HB 386 & SB 191: Enabling Innovation in Education
HB 386 passed the House 70-1 and passed the Senate 26-0. SB 191 passed the House 61-11 and passed the Senate 25-0.
Education funds typically come with restrictions on how they can and cannot be spent. Most education bills give money for specific projects like the Beverly Taylor Sorenson Arts Learning Program or the Digital Teaching and Learning Grant Program. The bill sponsors and programs mean well, but the money comes with heavy bureaucratic rules for its use. It prescribes the method for improvement in schools without taking into account what the individual classrooms and schools need.
House Bill 386 from Representative Douglas Welton and Senate Bill 191 from Senator Lincoln Fillmore free schools from the unnecessary rules and allow teachers, schools, and districts to innovate. They can think outside of the regulatory box.
Education Innovation Program (HB 386) from Representative Welton provides a way for teachers to innovate right in their classrooms. Teachers can be awarded a $5,000 grant for an innovative educational plan that they submit to the Utah State Board of Education. Teachers have the most accurate and up-to-date information about what is and is not working in education.

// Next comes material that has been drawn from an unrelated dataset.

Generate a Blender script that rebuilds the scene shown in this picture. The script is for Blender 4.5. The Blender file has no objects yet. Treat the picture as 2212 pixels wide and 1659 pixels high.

This allows the creators of programs to implement the program, something we rarely see in public schools.
Senate Bill 191, Regulatory Sandbox in Education, allows schools to apply to the local education authority or charter authorizer for a temporary (one to three years) waiver of the regulatory rules attached to restricted education funds. This does not add more spending to public education, but it frees the charter schools and school districts to use up to 35% of the already-allocated funds to implement an innovative program that the school has created.
Both bills require parental permission and involvement.
Innovation in any industry comes from people closest to the problem, not a bureaucrat multiple levels away. These two bills give teachers and schools the means to address their most pressing problems. We support freeing teachers and individual schools to create new and exciting programs throughout our education system.